Fortunately, we had booked our flight using our Southwest Airlines Rapid Reward points, and there was no penalty for canceling the trip. All the points went back into our account. Our hotels had been booked through Hotels.com, and canceling by 6pm local time the day before meant that we wouldn’t have to pay a dime for the rooms we had reserved. Except that I didn’t throw in the towel until about 9pm local time. Mr Vega called customer service and explained the situation… And they let us cancel for free even though we were late! We had reserved our weeklong car rental through Hotwire.com, who also allowed us to cancel without penalty. Finally, we had each gotten some new clothes to wear to the wedding… which we returned, unworn, to the department stores where we bought them.

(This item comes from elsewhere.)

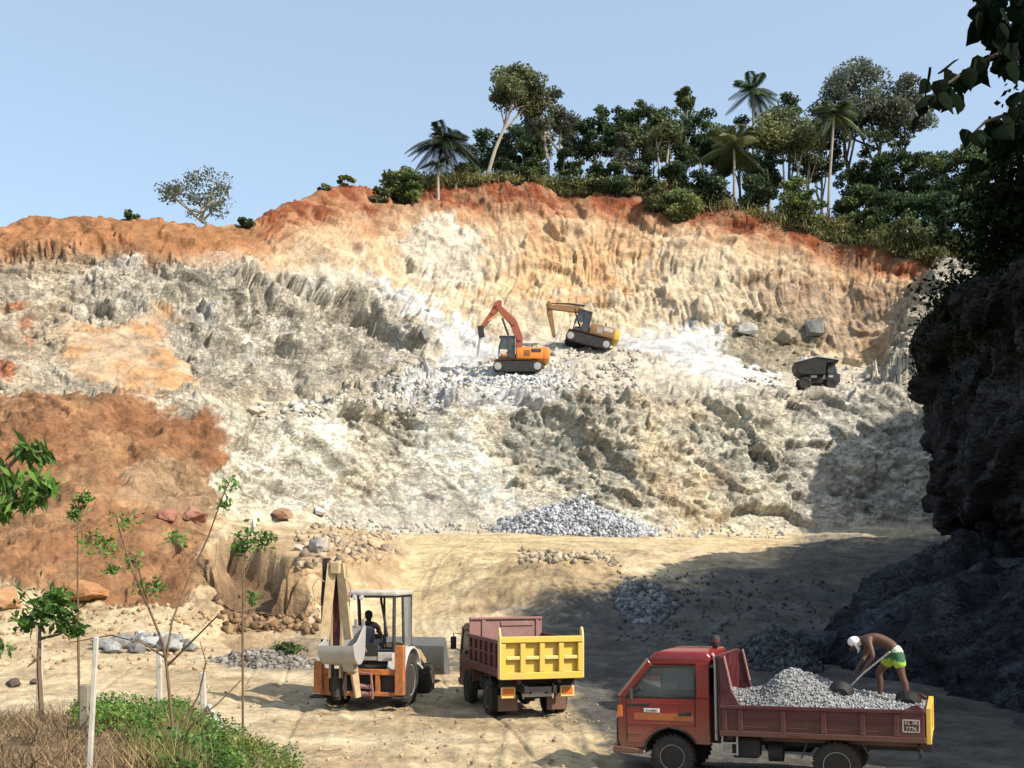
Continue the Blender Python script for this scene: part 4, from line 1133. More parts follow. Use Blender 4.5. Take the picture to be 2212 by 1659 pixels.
# ------------------------------------------------------------------ the yellow-tailed tipper in the middle of the yard
YT_P = at(1134, 1500, 26.0)
YT = empty('tipper_truck', (YT_P.x, YT_P.y, ground_at(YT_P.x, YT_P.y, 10)), math.radians(106))
YT.scale = (0.96, 0.95, 0.98)
tag(YT, 'empty tipper lorry with a ribbed yellow tailgate and dark red sides', 'lorry', 'lorries in the yard')
W = 0.9
prof = dict(
    side=[(2.55, 0.55), (3.3, 0.55), (3.34, 0.8), (3.3, 1.25), (1.85, 1.25), (1.85, 0.6), (2.0, 0.6)] + arc(2.3, 0.4, 0.5, 150, 18, 10),
    apillar=[(3.3, 1.253), (3.16, 1.253), (2.95, 1.86), (3.05, 1.95)],
    bpillar=[(2.06, 1.253), (1.85, 1.253), (1.85, 1.9), (2.06, 1.9)],
    roof=[(3.06, 1.95), (2.97, 1.84), (1.84, 1.84), (1.84, 2.0), (1.92, 2.06), (2.8, 2.06)],
    front=[(3.36, 0.6), (3.29, 0.6), (3.25, 1.25), (3.3, 1.25)],
    rear=[(1.85, 0.62), (1.9, 0.62), (1.9, 1.3), (1.85, 1.3)])
cab_shell(YT, W - 0.02, M_MAROON, prof)
MB().box((2.5, W - 0.004, 0.98), (1.0, 0.012, 0.5), bev=0.004).build('door', M_MAROON, YT)
MB().sheet([(3.28, W - 0.1, 1.26), (3.28, -W + 0.1, 1.26), (3.04, -W + 0.1, 1.94), (3.04, W - 0.1, 1.94)], 0.008).build('windscreen', M_DUSTGLASS, YT)
b = MB(); b.box((2.35, 0.35, 1.05), (0.6, 0.5, 0.3), bev=0.05); b.box((2.1, 0.35, 1.45), (0.14, 0.5, 0.7), bev=0.05); b.box((2.35, -0.4, 1.05), (0.6, 0.5, 0.3), bev=0.05); b.box((3.1, 0, 1.2), (0.3, 1.5, 0.2)); b.build('seat', M_SEAT, YT)
for s in (1, -1):
    m = MB(); m.box((3.12, s * (W + 0.2), 1.52), (0.05, 0.16, 0.34), bev=0.02); m.tube([(3.1, s * W, 1.75), (3.12, s * (W + 0.2), 1.78), (3.12, s * (W + 0.2), 1.4), (3.2, s * W, 1.3)], 0.014, 6); m.build('mirror', M_BLACK, YT)
MB().prism([(3.3, 0.4), (2.8, 0.4), (2.8, 0.52), (3.42, 0.58), (3.44, 0.45)], -W, W, bev=0.02).build('bumper', M_MAROON, YT)
ch = MB()
for y in (0.36, -0.36): ch.box((1.0, y, 0.7), (4.6, 0.09, 0.18))
for x in (-1.2, 0, 1.2, 2.6): ch.box((x, 0, 0.7), (0.12, 0.72, 0.12))
ch.tube([(0, -0.8, 0.42), (0, 0.8, 0.42)], 0.08, 8); ch.ball((0, 0, 0.42), (0.2, 0.18, 0.22), 2); ch.tube([(2.3, -0.8, 0.4), (2.3, 0.8, 0.4)], 0.06, 8)
ch.tube([(0.1, 0.1, 0.45), (2.0, 0.0, 0.6)], 0.05, 8); ch.box((1.1, 0.62, 0.62), (0.55, 0.32, 0.34), bev=0.04); ch.box((1.05, -0.62, 0.6), (0.8, 0.34, 0.38), bev=0.06)
for y in (0.5, -0.5):
    for k in range(4): ch.box((0.0, y * 0.9, 0.56 + 0.02 * k), (1.1 - 0.2 * k, 0.07, 0.018))
ch.box((-0.9, 0.0, 0.86), (0.1, 1.5, 0.12))
ch.build('chassis', M_BLACK, YT)
for s in (1, -1):
    wheel(YT, (0, s * 0.88, 0.42), 0.42, 0.22, s, M_DUSTYGREY, 26); wheel(YT, (0, s * 0.6, 0.42), 0.42, 0.22, s, M_DUSTYGREY, 26)
    wheel(YT, (2.3, s * 0.82, 0.42), 0.42, 0.22, s, M_DUSTYGREY, 26)
    g = MB(); g.tube([(0.55, s * 1.0, 0.6), (0.5, s * 1.0, 0.9), (-0.35, s * 1.0, 0.95), (-0.5, s * 1.0, 0.75)], 0.02, 6); g.build('mudguard', M_CHAR, YT)
    # rear light cluster: slotted bracket, orange lamp, rubber flap
    g = MB(); g.box((-1.0, s * 0.74, 0.86), (0.04, 0.42, 0.28))
    for k in range(6): g.box((-1.03, s * 0.74 - 0.15 + 0.06 * k, 0.88), (0.02, 0.02, 0.16))
    br = g.build('light_bracket', M_BLACK, YT)
    MB().box((-1.06, s * 0.74, 0.62), (0.06, 0.36, 0.27), bev=0.02).build('tail_light', M_YELLOWRIM, YT)
    MB().box((-1.095, s * 0.74, 0.635), (0.02, 0.27, 0.16), bev=0.008).build('lamp_lens', M_LAMPRED, YT)
    MB().box((-0.62, s * 0.62, 0.33), (0.02, 0.5, 0.38), bev=0.004).build('mud_flap', M_MAROON, YT)
g = MB(); g.box((-1.06, 0.0, 0.62), (0.08, 0.78, 0.22), bev=0.012); g.box((-1.09, 0.37, 0.64), (0.03, 0.03, 0.34)); g.box((-1.09, -0.37, 0.64), (0.03, 0.03, 0.34)); rb = g.build('rear_bumper', M_STEEL, YT)
for y in (0.2, -0.2): MB().lathe([(0.045, 0), (0.045, 0.012), (0, 0.012)], (-1.106, y, 0.62), 'x', 14).build('bumper_hole', M_BLACK, rb)
BX0, BX1, BZ0, BZ1 = 1.75, -1.25, 1.0, 1.84
WB = 1.0
b = MB(); b.box(((BX0 + BX1) / 2, 0, BZ0), (BX0 - BX1, 1.94, 0.06)); b.box((0.2, 0.5, BZ0 - 0.1), (2.8, 0.1, 0.14)); b.box((0.2, -0.5, BZ0 - 0.1), (2.8, 0.1, 0.14)); b.build('load_floor', M_MAROON, YT)
for s in (1, -1):
    b = MB(); yo = s * WB
    b.box(((BX0 + BX1) / 2, yo, (BZ0 + BZ1) / 2 + 0.005), (BX0 - BX1 - 0.02, 0.03, BZ1 - BZ0 - 0.01))
    yy = yo + s * 0.03
    b.box(((BX0 + BX1) / 2, yy, BZ1 - 0.04), (BX0 - BX1, 0.07, 0.09), bev=0.01); b.box(((BX0 + BX1) / 2, yy, BZ0 + 0.1), (BX0 - BX1, 0.07, 0.2), bev=0.01)
    b.box(((BX0 + BX1) / 2, yy, 1.5), (BX0 - BX1 - 0.2, 0.05, 0.05), bev=0.006)
    for k in range(6): b.box((BX1 + 0.25 + k * 0.5, yy, 1.49), (0.13, 0.062, 0.57), bev=0.008)
    b.build('side_board', M_MAROON, YT)
b = MB(); b.box((BX0 + 0.0, 0, 1.6), (0.05, 1.98, 1.26)); b.box((BX0 - 0.035, 0.62, 1.62), (0.05, 0.1, 1.2), bev=0.01); b.box((BX0 - 0.03, 0, 2.22), (0.09, 1.98, 0.06), bev=0.01); b.box((BX0 - 0.035, -0.85, 1.62), (0.05, 0.08, 1.18), bev=0.01)
for y0 in (-0.3,): b.box((BX0 - 0.03, y0, 2.08), (0.05, 0.9, 0.12), bev=0.01)
b.build('headboard', M_PINKSTEEL, YT)
# tailgate: ribbed yellow frame of two rows of four panels
b = MB(); x = BX1 - 0.03
b.box((x, 0, (BZ0 + BZ1) / 2 + 0.02), (0.03, 1.96, BZ1 - BZ0 + 0.06))
ins = b.build('tailgate', M_YELLOW, YT)
b = MB(); x = BX1 - 0.108
for k in range(5): b.box((x, -0.955 + k * 0.4775, 1.44), (0.12, 0.12 if k in (0, 4) else 0.13, 0.66), bev=0.012)
b.box((x, 0, BZ1 + 0.02), (0.13, 2.03, 0.14), bev=0.012); b.box((x, 0, BZ0 + 0.03), (0.13, 2.03, 0.16), bev=0.012)
b.build('rib', M_YELLOW, ins)
b = MB()
for k in range(4): b.box((x + 0.004, -0.716 + k * 0.4775, 1.44), (0.1, 0.345, 0.085), bev=0.014)
b.build('rail', M_YELLOWRIM, ins)
for s in (1, -1):
    MB().prism([(-1.42, BZ0 - 0.04), (-1.24, BZ0 - 0.04), (-1.24, 2.1), (-1.3, 2.14), (-1.36, 2.1), (-1.42, 1.9)], *sorted((s * 1.0, s * 1.05)), bev=0.01).build('corner_post', M_YELLOWRIM, YT)

# ------------------------------------------------------------------ backhoe loader
BH_P = at(803, 1500, 27.6)
BH = empty('backhoe_loader', (BH_P.x, BH_P.y, ground_at(BH_P.x, BH_P.y, 10)), math.radians(80))
tag(BH, 'backhoe loader with its cream boom folded upright and a driver in its open cab', 'backhoe')
for s in (1, -1):
    wheel(BH, (0, s * 0.86, 0.66), 0.66, 0.4, s, M_DUSTYGREY, 22); wheel(BH, (2.05, s * 0.86, 0.44), 0.44, 0.34, s, M_CREAM, 18)
    g = MB(); g.prism(arc(0, 0.66, 0.84, 175, 20, 10) + arc(0, 0.66, 0.78, 20, 175, 10), *sorted((s * 0.62, s * 1.08)), bev=0.01); g.box((0.75, s * 0.85, 0.95), (0.5, 0.44, 0.06), rot=(0, 0.35, 0)); g.build('fender', M_OFFWHITE, BH)
ch = MB(); ch.box((1.0, 0, 0.75), (2.9, 0.9, 0.4), bev=0.03); ch.box((1.9, 0, 1.15), (1.3, 0.85, 0.5), bev=0.06); ch.tube([(0, -0.8, 0.66), (0, 0.8, 0.66)], 0.14, 10); ch.tube([(2.05, -0.8, 0.44), (2.05, 0.8, 0.44)], 0.09, 10); ch.box((-0.35, 0, 1.15), (0.5, 1.1, 0.1)); ch.build('chassis', M_BLACK, BH)
MB().prism([(1.25, 1.0), (2.6, 0.95), (2.6, 1.3), (1.3, 1.52)], -0.45, 0.45, bev=0.05, seg=2).build('bonnet', M_CREAM, BH)
la = MB()
for s in (1, -1): la.taper((0.95, s * 0.6, 1.3), (0.09, 0.22), (2.3, s * 0.6, 1.15), (0.09, 0.2)); la.taper((2.3, s * 0.6, 1.15), (0.09, 0.2), (2.95, s * 0.6, 0.85), (0.09, 0.16))
la.tube([(2.4, -0.6, 1.08), (2.4, 0.6, 1.08)], 0.06, 8); la.build('loader_arm', M_CREAM, BH)
lb = MB()
shell = [(2.95, 0.7), (3.05, 0.5), (3.75, 0.46), (3.78, 0.5), (3.1, 0.56), (3.01, 0.75), (3.02, 1.25), (3.22, 1.5), (3.19, 1.53), (2.95, 1.3)]
lb.prism(shell, -1.12, 1.12)
for s in (1, -1): lb.prism([(2.97, 0.7), (3.06, 0.51), (3.75, 0.48), (3.2, 1.5), (2.97, 1.28)], *sorted((s * 1.12, s * 1.15)))
lb.build('loader_bucket', paint_mat('dark worn bucket steel', (0.11, 0.108, 0.105), rough=0.55, dirt=(0.18, 0.15, 0.11), amount=0.6), BH)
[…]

All in all, our canceled trip cost us… nothing.

I wish I could say that it was all due to my fantastic travel savvy, but the truth is, in a few cases, we were just lucky. To keep costs down, I frequently bid on and pre-pay for non-refundable rental cars at the name-your-own price sites, or reserve hotel rooms that come with very low rates and no-cancellation policies. To us, those are acceptable risks that we take in order to get the savings. This time, the travel gods (or the cancellation gods) were with us.

But in addition to taking extra vitamins in the hopes of making sure that we never have to miss another trip, you can bet I’m going to read the fine print from now on when we book our travel, just to make sure we could get out of it if we needed to.